| Kamis 16 Feb 2017 09:47 WIB | 2099
MATAKEPRI.COM, Osaka - Obesitas hukum dan tumpang tindih regulasi mulai
mengemuka dalam pertemuan para begawan hukum di Rancamaya, Bogor pada
akhir 2016. Salah satu rekomendasinya adalah meminta Kemenkum HAM
menjadi leader untuk menyelesaikan hal itu.
Menkum HAM Yasonna
Laoly pun mengirim para ahli, akademisi, peneliti dan tim dari Ditjen
Peraturan Perundangan Kemenkum HAM ke Jepang untuk melihat sistem hukum
Jepang yang simpel dan sederhana. Berbagi pengalaman antar dua negara
itu membuat delegasi Indonesia cukup tercengang.
"Nampaknya
penting untuk melihat problem tumpang tindih peraturan
perundang-undangan di Indonesia dengan melihat ke praktik yang ada di
Jepang ini. Misalnya tentang tumpang tindih peraturan antar
kementerian," kata pengajar UGM Yogyakarta Zainal Arifin Mochtar.
Hal
itu disampaikan di sela-sela rangkaian training 'Study for the
Amendment to the Law' di Osaka, Jepang yang dilaksanakan pada 12-22
Februari 2017. Dari Indonesia, training tersebut diikuti antara lain
oleh Dirjen Peraturan Perundangan Prof Widodo Ekatjahjana, Ketua Program
Studi S3 Universitas Diponegoro (Undip) Semarang Prof Adji Samekto,
guru besar Universitas Andalas (Unand) Prof Saldi Isra, Direktur
Puskapsi Universitas Jember Dr Bayu Dwi Anggono, akademisi Unand Feri
Amsari, ahli hukum Refly Harun dan tim dari Ditjen PP Kemenkum HAM.

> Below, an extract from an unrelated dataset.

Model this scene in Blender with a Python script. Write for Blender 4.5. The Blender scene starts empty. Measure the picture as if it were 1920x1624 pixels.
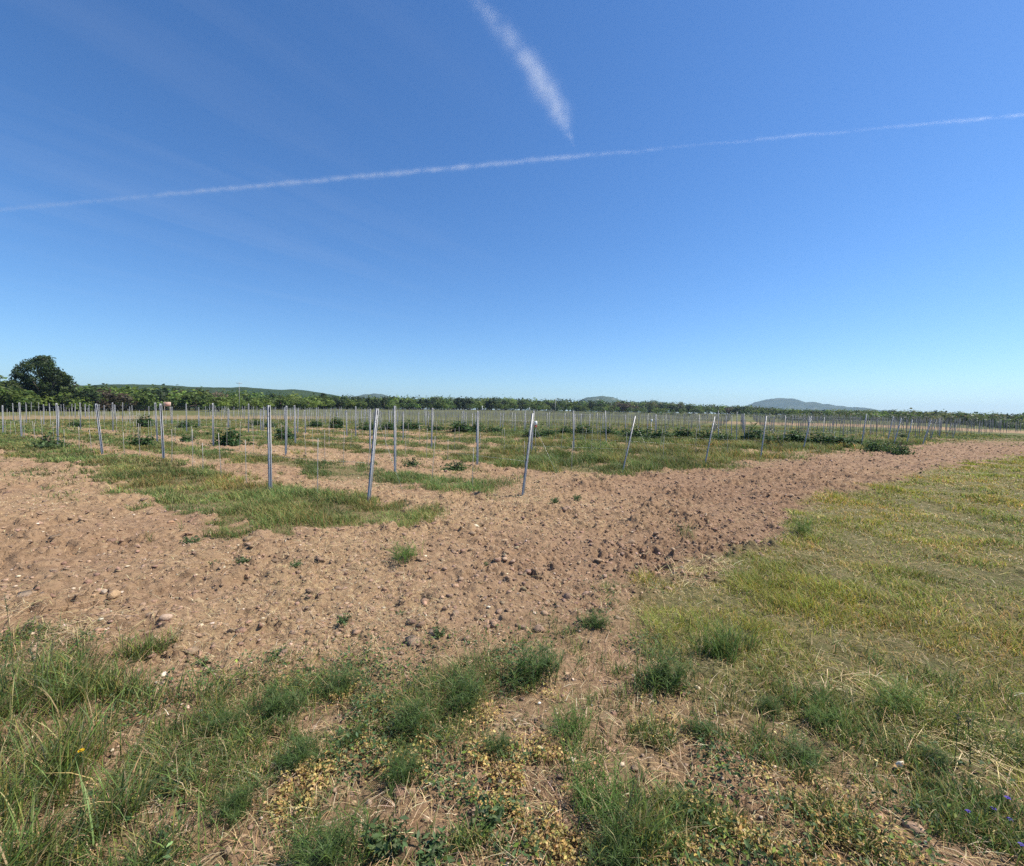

Adapun dari Jepang diikuti oleh pejabat Kementerian Kehakiman setempat
serta akademisi Jepang.
"Tidak atau sangat jarang terdapat
tumpang tindih antara satu aturan, semisal antara satu kementerian
dengan kementerian yang lain. Oleh karena, pertama mereka ketika membuat
aturan sudah sangat berhati-hati dan lengkap sehingga antara satu
kementerian dengan kementerian yang lain tidak menjadi tumpang tindih
kewenangan," papar Zainal.
Salah satu yang menarik adalah Jepang
tidak mengenal Peraturan Bersama antarkementerian/antarlembaga yang
kerap digunakan di Indonesia. Jepang juga tidak mengenal adanya Surat
Keputusan Bersama (SKB) layaknya di Indonesia. Sebab di Jepang,
koordinasi antar kementerian berjalan baik.
"Satu kementerian
akan menangani kewenangannya dan tak perlu ada irisan kewenangan dengan
yang lain. Kedua, tatkala ada kepentingan yang beririsan maka dilakukan
kordinasi kemudian menunjuk salah satu kementerian untuk leading di
sektor tersebut," ujar Zainal.
Salah satu contohnya yaitu saat
Jepang ingin menafsirkan pasal suap. Sesuai KUHP setempat, suap hanya
berlaku bagi orang yang menyuap PNS Jepang. Tapi menjadi masalah bila
perusahaan Jepang yang ada di luar negeri menyuap PNS negara setempat.
Apakah termasuk suap atau tidak, karena yang disuap bukan PNS Jepang.
Untuk
memecahkan hal itu, Kementerian Kehakiman Jepang menjadi leading sector
untuk memecahkan hal itu dengan menggandeng Kementerian Perdagangan dan
Kementerian Luar Negeri. Hasilnya lahir pidana korporasi dalam UU
Persaingan Tidak Sehat yaitu perusahaan Jepang bisa dipidana bila
melakukan praktik suap meski di luar negeri.
"Artinya, penting
soal kejelasan dan kordinasi ini. Dengan aturan dan pembagian yang jelas
tidak akan ada tumpang tindih antar lembaga. Kalau pun ada maka akan
diselesaikan dengan kordinasi," cetus Zainal.
Dari pengalaman
Jepang tersebut, Zainal meminta pemerintah Indonesia untuk
mengaplikasikannya di Indonesia dengan melangsingkan peraturan di
Indonesia yang tumpang tindih hampir di segala lini. Di mana saat ini di
Indonesia ada 62 ribu peraturan lebih, sedangkan Jepang hanya memiliki
8.294 peraturan per Desember 2016.
"Di kita, inilah pentingnya untuk memberdayakan menteri koordinasi. Harusnya selesai di tingkat ini," pungkas Zainal.